Arınç'ın sözleri İzmir'i tatmin etmedi

Hükümetin dershaneleri kapatmayı düşündüğünü açıklaması sektörde sıkıntı yarattı. Ege Dershaneler Platformu Sözcüsü İsmail Nalbant, Başbakan Yardımcısı Bülent Arınç’ın dershanelerin kapatılması konusunun yeniden değerlendirileceği yönündeki açıklamasının, “Zaman kazanmak için yapılmış bir hareket” olduğunu söyledi.

Ege Dershaneler Platformu, 30 dershane yöneticisiyle birlikte Hilton Oteli’nde toplantı yaparak, dershanelerin kapatılmasını değerlendirdi. Platform Sözcüsü İsmail Nalbant, Hükümet’in dershanelerin kapatılmasıyla ilgili çalışmalarını üzüntü ve hayretle karşıladıklarını belirterek, Başbakan Yardımcısı Bülent Arınç’ın dershanelerin kapatılması konusunun yeniden değerlendirileceği yönündeki açıklamasının ise “Zaman kazanmak için yapılmış bir hareket” olduğunu kaydetti.

Kamuoyunda dershanelere ihtiyaç duyulmadığı, dershanelerin darphane gibi çalıştığı yönünde haberler yapılarak itibarsızlaştırma yoluna gidildiğini hatta 'kanserli hücre' benzetmelerinin bile yapıldığını belirten Nalbant, şöyle konuştu:

“Biz okullara alternatif değiliz.
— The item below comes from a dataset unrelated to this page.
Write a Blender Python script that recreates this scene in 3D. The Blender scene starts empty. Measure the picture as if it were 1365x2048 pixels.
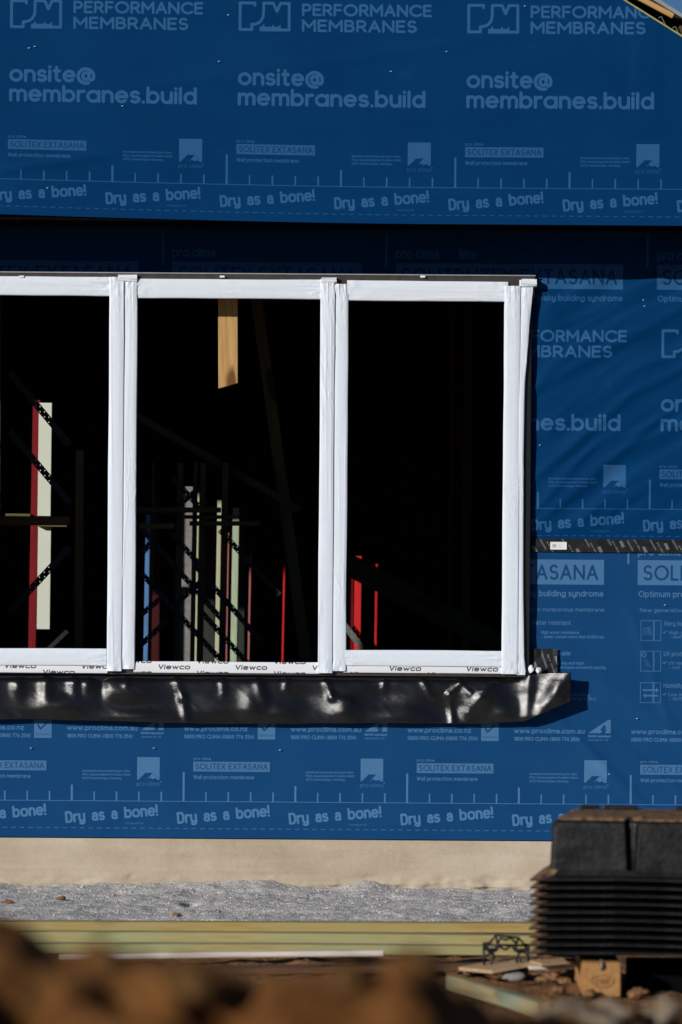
import bpy, bmesh, math, random
import numpy as np
from mathutils import Vector, Matrix

scene = bpy.context.scene
R = math.radians
# ------------------------------------------------------------------ camera
D = 20.2            # metres from the camera to the recessed wall (y = 0)
HC = 1.6            # camera height
FPX = 447.0 * D     # focal length in photo pixels (photo is 1365 x 2048)
ROLL = R(0.40)
cam_d = bpy.data.cameras.new("camera")
cam = bpy.data.objects.new("camera", cam_d)
scene.collection.objects.link(cam)
scene.camera = cam
RX = Vector((math.cos(ROLL), 0, math.sin(ROLL)))
UP = Vector((-math.sin(ROLL), 0, math.cos(ROLL)))
BK = Vector((0, -1, 0))
m = Matrix((RX, UP, BK)).transposed().to_4x4()
m.translation = Vector((0, -D, HC))
cam.matrix_world = m
cam_d.sensor_fit = 'VERTICAL'
cam_d.sensor_height = 36.0
cam_d.sensor_width = 24.0
cam_d.lens = FPX / 2048.0 * 36.0
cam_d.shift_y = 41.0 / 2048.0
cam_d.clip_start = 0.5
cam_d.clip_end = 3000
cam_d.dof.use_dof = True
cam_d.dof.focus_distance = D
cam_d.dof.aperture_fstop = 2.8

# ------------------------------------------------------------------ light
LD = Vector((0.97, 1.0, -0.47)).normalized()      # the way the sunlight travels
SUN_EL = math.asin(-LD.z)
SUN_ROT = math.atan2(-LD.x, -LD.y)
world = bpy.data.worlds.new("World")
scene.world = world
world.use_nodes = True
wn = world.node_tree.nodes
sky = wn.new("ShaderNodeTexSky")
sky.sky_type = 'NISHITA'
sky.sun_disc = False
sky.sun_elevation = SUN_EL
sky.sun_rotation = SUN_ROT
sky.air_density = 0.9
sky.dust_density = 0.0
sky.ozone_density = 8.0
wn["Background"].inputs[1].default_value = 0.05
world.node_tree.links.new(sky.outputs[0], wn["Background"].inputs[0])
sun_d = bpy.data.lights.new("sun", 'SUN')
sun_d.energy = 5.0
sun_d.angle = R(0.53)
sun_d.color = (1.0, 0.955, 0.90)
sun = bpy.data.objects.new("sun", sun_d)
scene.collection.objects.link(sun)
sun.rotation_euler = LD.to_track_quat('-Z', 'Y').to_euler()
sun.location = (-20, -25, 12)
scene.view_settings.view_transform = 'Standard'
scene.view_settings.look = 'None'
scene.view_settings.exposure = -0.30
scene.view_settings.gamma = 1.0
scene.view_settings.use_curve_mapping = False
scene.cycles.use_denoising = True
scene.cycles.max_bounces = 5
scene.cycles.diffuse_bounces = 1
scene.cycles.glossy_bounces = 2
scene.cycles.sample_clamp_indirect = 3.0

# ------------------------------------------------------------------ helpers
def P(px, py, y=0.0):
    """world point on the plane at depth y seen at photo pixel (px, py)"""
    d = y + D
    q = (RX * (px - 682.5) + UP * (1065.0 - py)) * (d / FPX)
    return Vector((q.x, y, HC + q.z))

def srgb(r, g, b):
    f = lambda c: (c / 12.92 if c <= 0.04045 else ((c + 0.055) / 1.055) ** 2.4)
    return (f(r / 255), f(g / 255), f(b / 255), 1)

_rs = np.random.RandomState(7)
_perm = _rs.rand(512, 512)
def vn(x, y):
    x = np.asarray(x, float); y = np.asarray(y, float)
    xi = np.floor(x).astype(int); yi = np.floor(y).astype(int)
    fx = x - xi; fy = y - yi
    fx = fx * fx * (3 - 2 * fx); fy = fy * fy * (3 - 2 * fy)
    a = _perm[xi % 512, yi % 512]; b = _perm[(xi + 1) % 512, yi % 512]
    c = _perm[xi % 512, (yi + 1) % 512]; d = _perm[(xi + 1) % 512, (yi + 1) % 512]
    return (a * (1 - fx) + b * fx) * (1 - fy) + (c * (1 - fx) + d * fx) * fy - 0.5
def fbm(x, y, o=4, g=0.5):
    s = 0; a = 1.0
    for i in range(o):
        s = s + a * vn(x * 2 ** i + 17.3 * i, y * 2 ** i + 9.1 * i)
        a *= g
    return s
def ridged(x, y, o=3):
    s = 0; a = 1.0
    for i in range(o):
        s = s + a * (0.5 - np.abs(vn(x * 2 ** i + 31.7 * i, y * 2 ** i + 4.4 * i)) * 2)
        a *= 0.5
    return s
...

Eğitimde var olan bir boşluğu dolduruyoruz. Bir problemin nedeni değil var olan ciddi bir ihtiyacın sonucudur. En çok üniversiteli istihdamını yapan sektör dershaneler. 100 bin öğretmen görev yapıyor. Hükümet’in bu öğretmenleri 'KPSS aramadan atayacağız' açıklaması inandırıcı değil. Rant için ortaya çıkmış kurumlar değiliz. Amaç ticaret olsaydı başka işler yapardık. Dershanede bir fabrikatörün çocuğu ile asgari ücretli bir ailenin çocuğu yan yana oturuyor.

Dershaneler, sosyal farklılıkları ortadan kaldırıyor, fırsat eşitliği yaratıyor. Dershanelerin ücretlerinin yılda 16 bin lira olduğu söyleniyor. Oysa dershanelerin ücreti yılda 2 bin lira. Japonya’da öğrencilerin neredeyse tamamı üniversitelere giriyor, yüzde 90’ı dershaneye gidiyor. Çünkü iyinin daha iyisi var. Boğaziçi Üniversitesi ile Celal Bayar Üniversitesi’nin eğitimimin aynı olduğu söylenemez. Eğer Hükümet, dershaneleri kapatma kararı alırsa demokratik bir ülkede yaşamanın farklılıklarını kullanacağız. Başbakan ve Milli Eğitim Bakanı’nın sesimize kulak vermesini istiyoruz.”